The multidisciplinary artist and musician Nicholas Galanin (Tlingit-Unangax̂), a member of the Sitka Tribe of Alaska, has won the Crystal Bridges Museum of American Art’s Don Tyson Prize, a $200,000 biennial award given for achievement in the field of American art.
The prize, first awarded in 2016, celebrates individuals or organisations that “change the way we look at, think about or experience” American art. Previous winners have included the photographer and historian Deborah Willis (in 2022), the Houston-based organisation Project Row Houses (2020), Vanessa German (2018), a citizen artist who melds art and advocacy in her social practice, and the Smithsonia's Archives of American Art (2016).
Galanin, who is based in Alaska, blends sculpture, video, performance, music, and craft methodologies, using traditional Tlingit forms and techniques to articulate contemporary ideas about Indigeneity and transformation. After learning jewellery-making and carving from his father and grandfather at the age of 14, Galanin continued his artistic studies at London Guildhall University and Massey University in New Zealand, ushering him into a prominent international career interrogating the visual legacy of colonialism. His work has been featured in globally significant exhibitions like the Biennial of Sydney, the Whitney Biennial and Site Sante Fe, and the music that he makes with his band, Ya Tseen, operates as an extension of his art studio, further exploring themes of Indigenous rights and sovereignty.
Galanin recently completed large-scale outdoor projects in Miami Beach, with Faena Art, and in New York City, with the Public Art Fund. Earlier this year he received a Guggenheim Fellowship.
“Receiving the Don Tyson Prize is a profound honor,” Galanin siad in a statement. “My work seeks to disrupt colonial frameworks while celebrating Indigenous presence, knowledge and creativity. This recognition fuels my ongoing efforts to create art that sparks dialogue, reclaims narratives and envisions a future where culture, land and identity are protected and celebrated.”
The Don Tyson Prize is named for the late former chairman and chief executive of Tyson Foods, and is a testament to the his family's long-standing relationship with Crystal Bridges. The Tyson family endowed the museum’s Scholars of American Art programme and Don Tyson’s son, John H. Tyson, was a founding Crystal Bridges board member.

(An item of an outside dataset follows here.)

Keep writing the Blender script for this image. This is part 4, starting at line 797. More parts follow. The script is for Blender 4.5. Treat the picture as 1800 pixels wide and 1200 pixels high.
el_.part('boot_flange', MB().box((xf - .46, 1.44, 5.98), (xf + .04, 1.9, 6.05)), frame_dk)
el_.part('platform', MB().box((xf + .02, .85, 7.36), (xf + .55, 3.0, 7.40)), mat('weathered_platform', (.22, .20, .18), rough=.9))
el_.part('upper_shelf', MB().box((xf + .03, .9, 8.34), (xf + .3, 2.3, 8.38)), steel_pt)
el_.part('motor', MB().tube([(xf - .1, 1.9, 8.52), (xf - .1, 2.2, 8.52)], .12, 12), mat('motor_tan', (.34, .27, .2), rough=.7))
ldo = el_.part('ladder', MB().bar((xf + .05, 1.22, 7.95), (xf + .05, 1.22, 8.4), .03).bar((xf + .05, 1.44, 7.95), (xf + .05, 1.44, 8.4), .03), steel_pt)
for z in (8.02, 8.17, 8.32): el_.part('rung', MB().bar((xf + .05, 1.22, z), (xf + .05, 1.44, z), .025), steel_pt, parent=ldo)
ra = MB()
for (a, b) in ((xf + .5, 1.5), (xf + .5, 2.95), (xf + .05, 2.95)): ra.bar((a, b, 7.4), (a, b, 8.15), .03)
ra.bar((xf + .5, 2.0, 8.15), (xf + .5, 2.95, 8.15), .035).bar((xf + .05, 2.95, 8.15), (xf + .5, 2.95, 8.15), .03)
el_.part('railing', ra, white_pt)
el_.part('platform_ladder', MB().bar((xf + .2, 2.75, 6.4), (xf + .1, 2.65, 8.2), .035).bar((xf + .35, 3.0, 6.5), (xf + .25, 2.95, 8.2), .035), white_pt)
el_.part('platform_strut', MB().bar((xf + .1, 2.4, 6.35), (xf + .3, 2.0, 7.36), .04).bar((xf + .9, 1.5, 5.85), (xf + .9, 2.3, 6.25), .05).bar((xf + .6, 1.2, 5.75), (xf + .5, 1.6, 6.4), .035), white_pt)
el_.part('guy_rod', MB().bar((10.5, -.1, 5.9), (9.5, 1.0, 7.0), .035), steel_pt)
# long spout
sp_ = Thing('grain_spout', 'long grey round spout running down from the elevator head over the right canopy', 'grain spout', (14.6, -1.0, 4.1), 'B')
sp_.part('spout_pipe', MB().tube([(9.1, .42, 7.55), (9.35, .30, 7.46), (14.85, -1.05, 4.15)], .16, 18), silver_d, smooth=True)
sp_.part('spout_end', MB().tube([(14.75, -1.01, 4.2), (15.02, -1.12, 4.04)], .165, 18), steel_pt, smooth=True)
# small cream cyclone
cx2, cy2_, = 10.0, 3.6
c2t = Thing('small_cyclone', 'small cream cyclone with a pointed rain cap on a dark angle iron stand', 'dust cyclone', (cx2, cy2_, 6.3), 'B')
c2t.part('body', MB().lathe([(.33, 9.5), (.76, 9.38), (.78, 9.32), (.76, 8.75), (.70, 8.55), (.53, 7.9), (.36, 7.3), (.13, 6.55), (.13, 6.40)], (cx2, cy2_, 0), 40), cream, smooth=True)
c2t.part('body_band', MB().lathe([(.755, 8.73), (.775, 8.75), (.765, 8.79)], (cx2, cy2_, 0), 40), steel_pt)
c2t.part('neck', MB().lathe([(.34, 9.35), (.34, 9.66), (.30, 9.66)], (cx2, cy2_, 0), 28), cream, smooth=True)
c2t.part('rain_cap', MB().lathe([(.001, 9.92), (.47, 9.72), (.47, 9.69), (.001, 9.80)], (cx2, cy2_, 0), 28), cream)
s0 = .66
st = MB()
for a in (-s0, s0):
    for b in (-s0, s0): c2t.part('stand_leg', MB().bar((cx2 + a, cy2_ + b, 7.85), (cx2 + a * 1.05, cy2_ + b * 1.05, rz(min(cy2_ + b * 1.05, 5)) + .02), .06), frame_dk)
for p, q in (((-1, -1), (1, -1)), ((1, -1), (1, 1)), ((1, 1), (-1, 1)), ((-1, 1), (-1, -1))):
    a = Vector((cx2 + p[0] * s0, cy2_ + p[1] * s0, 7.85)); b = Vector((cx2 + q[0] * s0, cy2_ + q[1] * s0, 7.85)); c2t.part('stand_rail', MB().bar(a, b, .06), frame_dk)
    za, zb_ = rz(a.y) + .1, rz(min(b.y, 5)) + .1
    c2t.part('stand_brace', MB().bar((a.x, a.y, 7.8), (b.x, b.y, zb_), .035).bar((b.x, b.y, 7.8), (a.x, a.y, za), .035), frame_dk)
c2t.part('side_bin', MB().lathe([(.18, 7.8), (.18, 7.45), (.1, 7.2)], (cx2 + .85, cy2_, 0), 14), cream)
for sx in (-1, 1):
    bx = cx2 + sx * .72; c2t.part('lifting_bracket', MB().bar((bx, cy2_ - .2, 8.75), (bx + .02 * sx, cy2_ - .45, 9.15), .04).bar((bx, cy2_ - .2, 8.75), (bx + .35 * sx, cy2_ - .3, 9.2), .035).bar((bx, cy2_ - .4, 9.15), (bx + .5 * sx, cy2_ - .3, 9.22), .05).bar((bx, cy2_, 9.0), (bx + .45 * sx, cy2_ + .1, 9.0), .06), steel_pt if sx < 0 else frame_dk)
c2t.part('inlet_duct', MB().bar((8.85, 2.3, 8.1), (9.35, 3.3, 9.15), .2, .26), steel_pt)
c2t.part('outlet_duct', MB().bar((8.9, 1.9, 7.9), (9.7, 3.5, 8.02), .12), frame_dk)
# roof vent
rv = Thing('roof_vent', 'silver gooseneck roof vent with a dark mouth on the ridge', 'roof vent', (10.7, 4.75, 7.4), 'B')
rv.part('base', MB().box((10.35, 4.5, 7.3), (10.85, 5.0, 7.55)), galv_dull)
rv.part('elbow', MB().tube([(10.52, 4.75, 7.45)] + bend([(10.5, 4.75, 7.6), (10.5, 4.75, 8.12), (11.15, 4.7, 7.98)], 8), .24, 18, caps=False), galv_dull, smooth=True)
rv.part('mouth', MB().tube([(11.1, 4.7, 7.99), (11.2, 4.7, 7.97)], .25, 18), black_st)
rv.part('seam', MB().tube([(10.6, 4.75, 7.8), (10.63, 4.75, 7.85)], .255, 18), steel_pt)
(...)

“Nicholas Galanin’s work is a celebration of the rich cultural heritage, spiritual beliefs, and deep connection to the land of Indigenous peoples," Olivia Tyson, who is also involved with the museum, said in a statement. "He’s a bold artist who creates thought-provoking work. Nicholas has impacted the field through innovation, creative thinking and risk-taking.”
Galanin’s work was first highlighted by Crystal Bridges in 2018 in the exhibition Art for a New Understanding: Native Voices, 1950s to Now, the institution’s first significant exhibition of Indigenous art.
“In 2024, Crystal Bridges acquired two major recent works by Galanin and received a gift of a 2018 work from a significant collection,” Olivia Walton, the chair of Crystal Bridges' board, in a statement. “These artworks will feature prominently in our reinstallation and expansion, underscoring Nicholas’s influence on contemporary art and important role in the ever-broadening American art story.”
These new acquisitions—I think it goes like this (memory and interference) (2024) and White Noise, American Prayer Rug (2018)—will feature in the museum’s 114,000 sq. ft expansion, designed by Safdie Architects and projected to open in 2026.